Egypt's highest appeal court, the Court of Cassation, ordered a retrial for three Al-Jazeera journalists who have been held for the past year, but it did not order their release.
This statement was originally published on rsf.org on 1 January 2015.
Egypt’s highest appeal court, the Court of Cassation, today [1 January 2015] ordered a retrial for three Al-Jazeera journalists who have been held for the past year, but it did not order their release.
Peter Greste, Mohamed Fadel Fahmy and Baher Mohamed now face a new judicial ordeal after a year marked by a climate of extreme hostility towards freedom of information in Egypt.
Last June, they were given sentences ranging from seven to ten years in prison on charges of disseminating false news and belonging to a “terrorist organization.”
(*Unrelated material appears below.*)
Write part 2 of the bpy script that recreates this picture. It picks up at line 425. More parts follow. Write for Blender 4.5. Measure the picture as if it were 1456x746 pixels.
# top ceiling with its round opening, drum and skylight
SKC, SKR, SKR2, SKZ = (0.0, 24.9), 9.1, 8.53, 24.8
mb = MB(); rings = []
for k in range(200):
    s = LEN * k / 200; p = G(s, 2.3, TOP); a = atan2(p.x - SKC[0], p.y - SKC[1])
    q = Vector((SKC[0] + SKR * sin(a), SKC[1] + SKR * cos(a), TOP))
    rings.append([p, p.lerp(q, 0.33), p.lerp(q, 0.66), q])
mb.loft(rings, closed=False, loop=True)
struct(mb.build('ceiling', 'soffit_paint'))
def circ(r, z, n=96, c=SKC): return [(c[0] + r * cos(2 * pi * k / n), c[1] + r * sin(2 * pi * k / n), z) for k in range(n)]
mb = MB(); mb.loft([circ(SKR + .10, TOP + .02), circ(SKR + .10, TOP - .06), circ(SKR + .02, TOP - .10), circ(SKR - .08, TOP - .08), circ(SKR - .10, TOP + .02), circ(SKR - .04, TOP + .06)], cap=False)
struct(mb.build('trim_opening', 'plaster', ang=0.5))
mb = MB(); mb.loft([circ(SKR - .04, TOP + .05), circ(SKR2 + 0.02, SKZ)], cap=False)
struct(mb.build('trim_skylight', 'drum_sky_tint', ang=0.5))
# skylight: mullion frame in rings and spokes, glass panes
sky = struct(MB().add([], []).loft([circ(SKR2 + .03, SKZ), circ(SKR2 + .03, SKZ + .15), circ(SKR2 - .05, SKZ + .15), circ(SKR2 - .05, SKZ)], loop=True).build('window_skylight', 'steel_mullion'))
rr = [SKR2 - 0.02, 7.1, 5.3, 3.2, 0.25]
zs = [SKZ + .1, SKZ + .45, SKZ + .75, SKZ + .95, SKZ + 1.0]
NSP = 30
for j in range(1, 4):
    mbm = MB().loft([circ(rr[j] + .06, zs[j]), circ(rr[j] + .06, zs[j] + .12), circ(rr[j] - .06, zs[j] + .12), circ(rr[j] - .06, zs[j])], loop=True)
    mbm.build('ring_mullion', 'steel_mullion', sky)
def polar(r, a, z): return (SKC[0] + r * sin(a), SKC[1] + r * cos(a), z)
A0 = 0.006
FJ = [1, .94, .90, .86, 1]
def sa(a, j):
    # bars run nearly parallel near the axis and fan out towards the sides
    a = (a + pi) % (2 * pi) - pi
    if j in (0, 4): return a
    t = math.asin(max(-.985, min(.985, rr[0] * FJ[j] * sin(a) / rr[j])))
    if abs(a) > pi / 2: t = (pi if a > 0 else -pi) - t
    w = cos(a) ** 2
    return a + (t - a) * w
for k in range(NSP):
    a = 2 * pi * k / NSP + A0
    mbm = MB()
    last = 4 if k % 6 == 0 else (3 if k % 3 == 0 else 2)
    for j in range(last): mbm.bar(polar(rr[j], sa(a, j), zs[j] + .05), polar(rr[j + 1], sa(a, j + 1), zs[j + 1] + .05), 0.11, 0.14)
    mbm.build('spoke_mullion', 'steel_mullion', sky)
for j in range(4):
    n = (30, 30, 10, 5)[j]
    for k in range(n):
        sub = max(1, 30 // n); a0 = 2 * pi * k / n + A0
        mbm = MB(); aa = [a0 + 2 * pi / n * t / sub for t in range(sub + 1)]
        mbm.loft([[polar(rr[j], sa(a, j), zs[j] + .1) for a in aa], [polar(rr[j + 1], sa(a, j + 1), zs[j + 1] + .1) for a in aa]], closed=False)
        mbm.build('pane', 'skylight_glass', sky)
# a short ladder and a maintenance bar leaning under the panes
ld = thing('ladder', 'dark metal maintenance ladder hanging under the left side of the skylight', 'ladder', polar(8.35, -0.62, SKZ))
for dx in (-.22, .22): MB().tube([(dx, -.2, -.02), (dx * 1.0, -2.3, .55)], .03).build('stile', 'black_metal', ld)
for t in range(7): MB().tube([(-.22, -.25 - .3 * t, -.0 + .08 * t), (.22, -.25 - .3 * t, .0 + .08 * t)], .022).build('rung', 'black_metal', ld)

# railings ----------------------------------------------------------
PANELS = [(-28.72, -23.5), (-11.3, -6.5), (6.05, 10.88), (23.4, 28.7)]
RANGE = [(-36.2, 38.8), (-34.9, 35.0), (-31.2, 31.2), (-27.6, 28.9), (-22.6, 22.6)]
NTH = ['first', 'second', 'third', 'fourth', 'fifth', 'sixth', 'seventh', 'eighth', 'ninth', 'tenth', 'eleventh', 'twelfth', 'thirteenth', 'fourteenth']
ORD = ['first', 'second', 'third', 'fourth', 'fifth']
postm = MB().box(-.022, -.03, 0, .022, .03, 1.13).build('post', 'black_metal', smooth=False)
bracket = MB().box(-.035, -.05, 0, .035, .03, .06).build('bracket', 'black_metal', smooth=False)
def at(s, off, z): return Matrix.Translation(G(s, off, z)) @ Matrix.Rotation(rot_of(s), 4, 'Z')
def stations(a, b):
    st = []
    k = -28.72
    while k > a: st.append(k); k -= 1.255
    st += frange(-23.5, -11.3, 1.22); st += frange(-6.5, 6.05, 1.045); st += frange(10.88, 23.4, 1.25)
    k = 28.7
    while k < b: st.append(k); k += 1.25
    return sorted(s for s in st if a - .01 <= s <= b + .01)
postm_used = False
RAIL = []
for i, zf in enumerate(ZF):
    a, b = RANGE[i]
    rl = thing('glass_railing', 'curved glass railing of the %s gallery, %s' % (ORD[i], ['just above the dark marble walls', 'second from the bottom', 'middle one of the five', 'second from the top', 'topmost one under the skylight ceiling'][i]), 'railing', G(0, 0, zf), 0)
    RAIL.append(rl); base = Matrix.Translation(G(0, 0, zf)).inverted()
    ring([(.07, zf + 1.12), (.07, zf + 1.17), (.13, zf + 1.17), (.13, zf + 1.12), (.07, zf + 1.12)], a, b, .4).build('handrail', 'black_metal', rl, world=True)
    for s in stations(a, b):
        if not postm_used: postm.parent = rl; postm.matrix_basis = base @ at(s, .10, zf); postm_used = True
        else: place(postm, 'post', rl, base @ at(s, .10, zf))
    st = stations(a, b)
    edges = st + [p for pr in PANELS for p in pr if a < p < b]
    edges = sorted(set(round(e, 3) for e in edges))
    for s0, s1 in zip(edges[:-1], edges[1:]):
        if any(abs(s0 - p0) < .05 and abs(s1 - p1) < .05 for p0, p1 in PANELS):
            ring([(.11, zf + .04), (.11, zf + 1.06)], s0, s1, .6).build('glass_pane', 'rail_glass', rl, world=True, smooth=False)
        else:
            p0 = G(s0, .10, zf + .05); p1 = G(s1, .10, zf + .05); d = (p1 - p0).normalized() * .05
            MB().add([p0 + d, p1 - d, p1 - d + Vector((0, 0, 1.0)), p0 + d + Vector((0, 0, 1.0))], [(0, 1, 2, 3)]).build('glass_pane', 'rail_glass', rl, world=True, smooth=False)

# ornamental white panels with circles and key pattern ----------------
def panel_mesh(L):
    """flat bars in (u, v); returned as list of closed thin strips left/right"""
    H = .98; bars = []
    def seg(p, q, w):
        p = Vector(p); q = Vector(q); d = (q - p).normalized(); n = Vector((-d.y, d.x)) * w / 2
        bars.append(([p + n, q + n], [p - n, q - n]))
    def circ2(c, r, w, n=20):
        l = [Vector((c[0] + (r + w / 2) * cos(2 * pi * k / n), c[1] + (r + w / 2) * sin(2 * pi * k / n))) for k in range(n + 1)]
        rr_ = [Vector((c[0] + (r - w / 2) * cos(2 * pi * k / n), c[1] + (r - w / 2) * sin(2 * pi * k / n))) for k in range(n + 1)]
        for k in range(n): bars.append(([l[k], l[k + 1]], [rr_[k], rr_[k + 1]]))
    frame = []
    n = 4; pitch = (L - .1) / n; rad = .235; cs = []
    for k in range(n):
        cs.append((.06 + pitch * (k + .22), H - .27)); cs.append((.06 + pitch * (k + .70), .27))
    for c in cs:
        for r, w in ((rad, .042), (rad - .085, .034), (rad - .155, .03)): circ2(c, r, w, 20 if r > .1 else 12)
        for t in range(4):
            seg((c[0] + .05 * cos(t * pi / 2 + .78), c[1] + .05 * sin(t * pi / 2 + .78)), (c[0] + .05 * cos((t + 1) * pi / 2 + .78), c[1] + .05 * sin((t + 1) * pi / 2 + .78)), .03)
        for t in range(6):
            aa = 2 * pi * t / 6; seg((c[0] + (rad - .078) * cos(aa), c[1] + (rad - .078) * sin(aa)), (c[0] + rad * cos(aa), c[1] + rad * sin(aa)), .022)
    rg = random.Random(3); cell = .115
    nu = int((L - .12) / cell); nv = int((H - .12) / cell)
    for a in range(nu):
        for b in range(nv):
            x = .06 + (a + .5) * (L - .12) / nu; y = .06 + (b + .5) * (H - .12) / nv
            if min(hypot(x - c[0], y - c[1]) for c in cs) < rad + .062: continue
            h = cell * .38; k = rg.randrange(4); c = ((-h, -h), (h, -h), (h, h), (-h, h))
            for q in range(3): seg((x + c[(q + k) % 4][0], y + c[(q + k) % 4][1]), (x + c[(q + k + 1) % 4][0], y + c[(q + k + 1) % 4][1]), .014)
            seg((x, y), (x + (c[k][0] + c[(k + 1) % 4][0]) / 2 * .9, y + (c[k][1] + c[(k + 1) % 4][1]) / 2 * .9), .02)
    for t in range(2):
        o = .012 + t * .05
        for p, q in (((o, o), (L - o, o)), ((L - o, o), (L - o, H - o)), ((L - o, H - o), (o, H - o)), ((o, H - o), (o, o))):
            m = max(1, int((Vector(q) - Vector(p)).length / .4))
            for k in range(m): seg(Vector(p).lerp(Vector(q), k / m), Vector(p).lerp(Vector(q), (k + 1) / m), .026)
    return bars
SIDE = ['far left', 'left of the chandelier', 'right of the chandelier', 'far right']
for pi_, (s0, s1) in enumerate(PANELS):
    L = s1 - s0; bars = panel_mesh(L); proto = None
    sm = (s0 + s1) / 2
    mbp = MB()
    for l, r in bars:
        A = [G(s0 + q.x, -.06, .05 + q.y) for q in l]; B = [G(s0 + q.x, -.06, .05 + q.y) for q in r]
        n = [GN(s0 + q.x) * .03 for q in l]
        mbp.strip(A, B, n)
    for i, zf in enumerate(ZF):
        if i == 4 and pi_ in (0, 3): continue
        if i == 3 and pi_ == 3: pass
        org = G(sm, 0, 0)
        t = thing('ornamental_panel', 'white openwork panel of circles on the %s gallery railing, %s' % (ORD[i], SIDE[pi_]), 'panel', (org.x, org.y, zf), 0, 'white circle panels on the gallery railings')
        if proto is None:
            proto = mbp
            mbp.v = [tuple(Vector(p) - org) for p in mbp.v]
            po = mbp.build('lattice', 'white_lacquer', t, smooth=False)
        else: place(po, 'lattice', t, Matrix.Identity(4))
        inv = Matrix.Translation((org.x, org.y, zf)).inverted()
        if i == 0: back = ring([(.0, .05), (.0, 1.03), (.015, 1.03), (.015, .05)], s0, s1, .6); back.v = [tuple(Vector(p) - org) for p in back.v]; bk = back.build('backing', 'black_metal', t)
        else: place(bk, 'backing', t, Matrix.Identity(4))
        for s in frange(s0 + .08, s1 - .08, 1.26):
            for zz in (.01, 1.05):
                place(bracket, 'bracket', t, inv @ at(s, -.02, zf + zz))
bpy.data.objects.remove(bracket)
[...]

“We urge the judicial authorities to dismiss all the charges and acquit the Al-Jazeera journalists at the new trial,” Reporters Without Borders programme director Lucie Morillon said.
“They are not guilty on any of the charges and, in reality, are paying the price of the regime’s persecution of media with real or imagined links to the Muslim Brotherhood. We also call on the authorities to ensure that the new trial is conducted fairly, not a sham trial as the last one was. And the journalists must be released without delay.”
International support for the Qatari TV station’s journalists has grown steadily in recent months. On 29 December 2014, the first anniversary of their arrests, demonstrations to demand their immediate release were held outside the Egyptian embassies in London and The Hague.
Reporters Without Borders, which accused the Egyptian authorities of violating the new constitution in an online petition for their release that it launched in July, will continue to follow their case closely.
RWB also calls for the release of the 13 other journalists detained in Egypt, which is now the world’s fourth biggest prison for media personnel, after China, Eritrea and Iran.